MIT Sloan School of Management recently discussed ways industry may lose themselves “waiting for the mass-market application” of 3-D printing.
Sloan Fellows Supesh Jain and Tafadzwa Magaya published research that “outlines conditions that make markets most receptive to the widespread adoption of 3-D printing to help investors and businesses evaluate whether a potential application is worthwhile.”
One application where 3-D printing will be invaluable is in customer customization, particularly within inflexible traditional manufacturing. The article points to Cyborg Beast, a startup that designed a $509 prosthetic hand, compared to the 5-figure going rate for most prosthetic limbs.
Another application is in manufacturing rare replacement parts for vintage automotive and transit needs where the systems are so old the owners often refurbish the machinery themselves. Magaya explains, “3-D printing allows you to design and make parts in a way that is simply unavailable with traditional manufacturing methods.”
3-D printing can offer comprehensive insights into manufacturing for companies that are “fully integrated across the supply chain.” Small, affordable 3-D printed design tweaks “might produce efficiencies.” The authors point to General Electric’s Leap engine, which incorporates 3-D-printed parts. The hyper-efficient is expected to save “$1.6 million in fuel costs per airline per year.” Magaya explains, “The 3-D printed parts were able to help achieve fuel efficiencies that would have otherwise required an improvement in the core technology.”

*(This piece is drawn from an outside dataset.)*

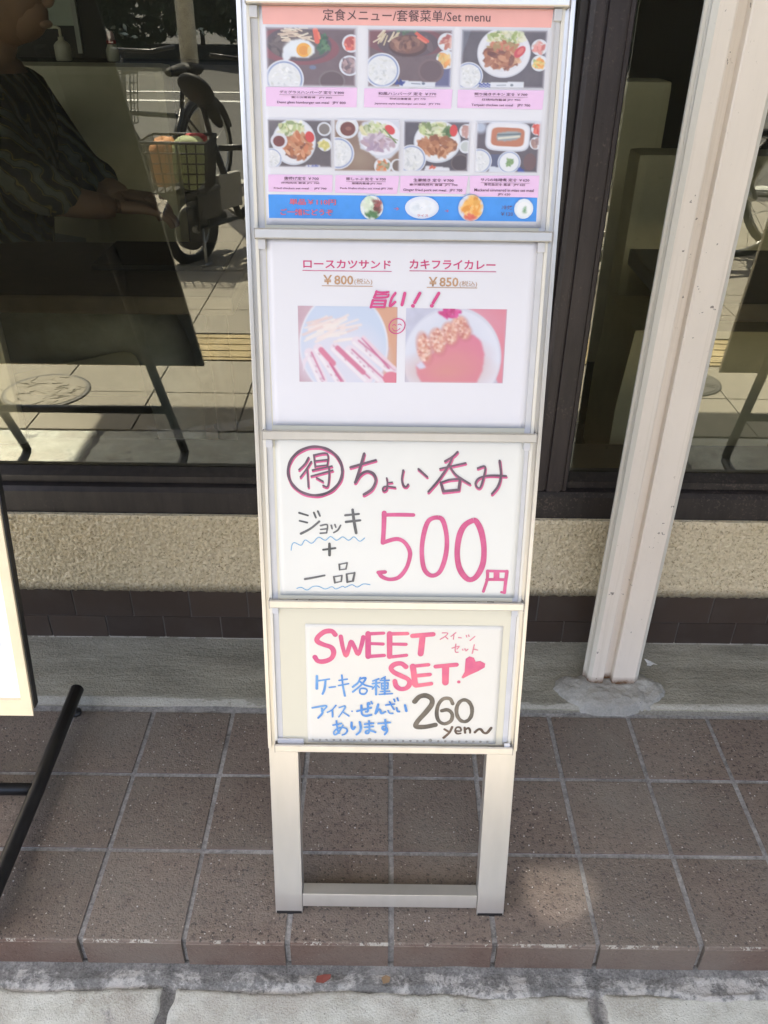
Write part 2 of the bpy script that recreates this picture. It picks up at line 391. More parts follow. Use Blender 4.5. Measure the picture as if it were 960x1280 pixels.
M = dict(
    tile=m_tile(), grout=m_grout(),
    concrete=m_apron(), concrete_old=m_concrete("apron_concrete", (.16, .16, .145), (.25, .25, .225), (.36, .355, .315), 6, (.19, .19, .17), big=4),
    footing=m_concrete("patch_mortar", (.19, .185, .16), (.34, .335, .30), (.52, .51, .475), 34, (.27, .262, .235), big=17),
    kerb=m_kerb(), mortar=m_mortar(), stucco=m_stucco(), walltile=m_walltile(),
    mgap=plain("wall_joint", (.13, .12, .11), .9), frame=m_wood("dark_frame_paint", (.014, .012, .0125), (.034, .028, .026), .45),
    mullion=m_wood("worn_brown_paint", (.016, .0125, .0135), (.045, .034, .034), .45),
    post=m_post(), alu=m_alu(), glass=m_glass(),
    panel=plain("ivory_backing", (.62, .59, .47), .35, var=.03, scale=5), track=plain("track_grey", (.54, .54, .55), .4, var=.06),
    endcap=plain('endcap_grey', (.34, .32, .29), .5), rib=plain("ivory_lip", (.66, .63, .55), .35, var=.03),
    paper=m_paper("sheet_white", (.675, .67, .705)), paper3=m_paper("sheet_warm_white", (.68, .68, .64)), paper4=m_paper("drawing_paper", (.70, .675, .605), coat=.15),
    prt=m_print(), asphalt=m_asphalt(),
    black=plain("black_tube_paint", (.012, .012, .013), .38, var=.3), board_back=plain("dark_board_back", (.014, .013, .012), .6),
    peach=plain("cream_edge_trim", (.74, .62, .42), .45, var=.05), blank=plain("white_panel", (.82, .82, .82), .4, var=.02),
    brown_back=plain("brown_board_back", (.22, .19, .145), .7),
    paver=m_concrete("paver", (.195, .178, .142), (.265, .243, .196), (.325, .30, .243), 5, (.235, .215, .175), big=1.2), tact=plain("tactile_yellow", (.33, .265, .145), .85, var=.2, scale=12),
    joint=plain("paver_joint", (.05, .045, .04), .95), white=plain("road_paint", (.6, .6, .56), .8, var=.15, scale=8), iron=plain("manhole_iron", (.10, .095, .085), .6, metal=.3, var=.3),
    pole=plain("pole_paint", (.62, .60, .54), .5, var=.15), canopy=plain("canopy_metal", (.55, .54, .50), .6), facade=plain("facade_render", (.42, .40, .35), .9, var=.1, scale=4),
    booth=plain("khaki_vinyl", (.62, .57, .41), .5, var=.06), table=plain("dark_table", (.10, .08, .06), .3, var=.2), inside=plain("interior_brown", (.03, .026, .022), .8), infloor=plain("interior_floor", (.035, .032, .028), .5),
    skin=plain("skin", (.40, .24, .17), .55, var=.1, scale=18), hair=plain("hair_black", (.012, .01, .009), .5), knit=m_sweater(), trousers=plain("grey_trousers", (.34, .36, .35), .9, var=.25, scale=9, bump=.004), vest=plain("dark_vest", (.018, .018, .02), .9),
    bottle=plain("cream_plastic", (.55, .52, .42), .35), redcap=plain("red_plastic", (.35, .02, .02), .4), pinkcap=plain("pink_plastic", (.5, .3, .32), .4),
    bike=plain("bike_black", (.012, .012, .013), .35, var=.3), seat=plain('saddle_vinyl', (.008, .008, .0085), .6, spec=.25), rubber=plain("tyre_rubber", (.01, .01, .01), .8), steel=plain("bike_steel", (.45, .45, .44), .3, metal=.8), wire=plain("basket_wire", (.025, .022, .02), .5), greywire=plain("grey_basket_mesh", (.10, .10, .10), .6),
    orange=plain("orange_bag", (.58, .26, .10), .7, bump=.003), lime=plain("lime_bag", (.42, .47, .24), .7, bump=.003), redcloth=plain("red_cloth", (.5, .03, .04), .8), plate=plain("grey_plate", (.30, .29, .26), .6),
    leafd=m_leaf("hedge_leaf", (.02, .035, .012), (.045, .075, .025)), leafl=m_leaf("pale_blossom", (.55, .55, .40), (.8, .8, .62)), bark=plain("bark", (.06, .045, .035), .9), soil=plain("planter_wall", (.03, .03, .028), .9),
    scrap=plain("paper_litter", (.75, .76, .74), .7), leafr=plain("dry_red_leaf", (.20, .055, .04), .7), leafb=plain("dry_brown_leaf", (.22, .15, .085), .7),
    notice=plain("notice_sheet", (.35, .37, .30), .7, var=.05), dgrey=plain("ink_grey", (.1, .1, .1), .7),
)
INK = dict(
    brown=ink("ink_brown", (.10, .05, .045)), plum=ink("ink_plum", (.10, .04, .07)), red=ink("ink_red", (.60, .13, .17)), navy=ink("ink_navy", (.13, .10, .22)),
    rose=ink("ink_rose", (.52, .05, .16)), tan=ink("ink_tan", (.45, .27, .15)),
    salmon=ink("ink_salmon", (.80, .40, .35), var=.02), lilac=ink("ink_lilac", (.74, .50, .72), var=.02), azure=ink("ink_azure", (.06, .28, .74), var=.06),
    p3=m_marker("marker_pink", (.46, .055, .17), (.62, .12, .27)), k3=m_marker("marker_grey_black", (.055, .04, .06), (.17, .10, .14)), g3=m_marker("marker_grey", (.06, .065, .07), (.14, .14, .145)),
    b3=m_marker("pen_blue", (.09, .28, .50), (.20, .42, .60)), sp=m_marker("brush_pink", (.50, .06, .20), (.74, .17, .23), .1, 16), sb=m_marker("brush_blue", (.045, .19, .52), (.16, .35, .62), .1, 30),
    sk=m_marker("brush_black", (.04, .038, .035), (.24, .20, .15), .1, 18), s2=m_marker("small_pink_pen", (.60, .18, .24), (.68, .24, .30), .1), uma=m_marker("bold_pink", (.52, .04, .17), (.60, .08, .24)),
    hole=ink("hole_grey", (.36, .34, .29)), ye=m_marker("brush_brown_black", (.06, .045, .035), (.20, .13, .09), .1),
)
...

Magaya and Jain believe unique 3-D printing applications—like those companies that print human tissue and others that print meat—could dramatically impact the labor force for the better. “Growing political will and pressure to develop manufacturing jobs nationally, coupled with 3-D printing’s ability to redefine conventional blue collar jobs into a creative, high-tech endeavor, may attract the millennial workforce back into the manufacturing industry.”